Google goes crowdsourcing for an iPhone ‘killer’

I recently mentioned the rumours surrounding the possible release of a Google gPhone which would be in competition to the Apple iPhone. It appears that this is not going to happen now, at least not in the sense of a distinct, hold-in-your hand, physical product.

Instead Google have announced its commitment to the Open Handset Alliance (OHA), a group of thirty or so mobile and software development companies which aims to develop mobile phone operating systems and applications. The group’s website describes their key goal as to develop “greater openness in the mobile ecosystem”. They are backing this up with their key product: Android, an open source development platform for phones, based on Linux. This will run on lots of different mobile phones from a range of manufacturers, rather than a single gPhone.

You can see the difference between this approach and Apple’s. The iPhone is closed to third party developers. But OHA talks about openness and developing a platform that anyone involved in open source development can use to add to the number of mobile phone applications. It is throwing the doors open and letting in all comers, much as Linux did in its hey-day.

To show how committed it is, Google is treading the increasingly popular crowdsourcing route i.e. sourcing solutions from people on the Internet rather than doing everything in-house.

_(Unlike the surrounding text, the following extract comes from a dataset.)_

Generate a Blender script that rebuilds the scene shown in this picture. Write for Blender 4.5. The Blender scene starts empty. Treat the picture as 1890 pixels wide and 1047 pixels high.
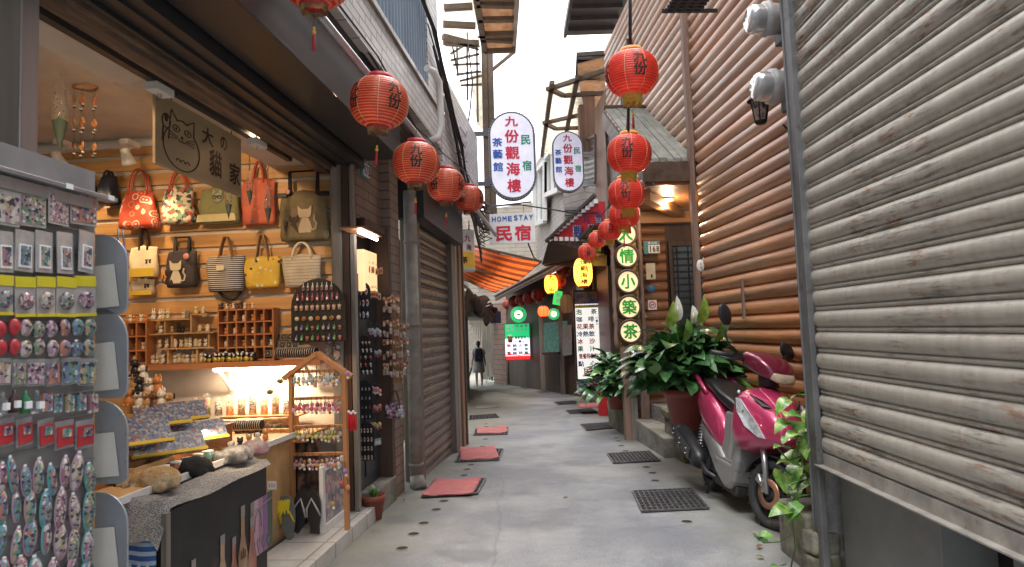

They have announced cash prizes for software developers who come up with innovative new applications using the new Android system. Ten million dollars is up for grabs, with individual prizes varying up to $250,000. Sergey Brin, Co-founder and President, Technology, Google, has said: “We’ve built some interesting applications for Android but the best applications are not here yet and that’s because they’re going to be written by [third party] developers”.

Meanwhile, following intense pressure, Apple has revised its initial approach and has just promised an Apple Software Development Kit (SDK) in 2008, which will allow developers to create third party applications. It won’t be open source and Apple will have final say over whether a new application is allowed onto the phone.

Does any of this matter to non-geeks who inhabit the world outside the software industry? I think it does, because it neatly demonstrates two emerging ways of doing things which will have ramifications far beyond the computer industry.

I am an Apple fan and they have consistently demonstrated outstanding innovation over many years. But this success has been built on being closed and proprietary. There is now, though, an interesting ‘battle’ lining up around the mobile phone: Apple’s more closed, proprietary, but highly engineered platform vs the open, semi-feral world of crowd-developed, open source software represented by Android.

Opinions vary as to how this will pan out. Robert Scoble, a well known, ex-Microsoft, technology blogger, is distinctly unimpressed by Google’s efforts. Wired magazine thinks that the application development community will quickly embrace Apple’s SDK. For my tuppence-worth I simply note that the wind of change is with Google: the social world of Web 2.0, open source and peer-production are the zeitgeist. However, this doesn’t necessarily mean that it is going to produce the best, most secure products.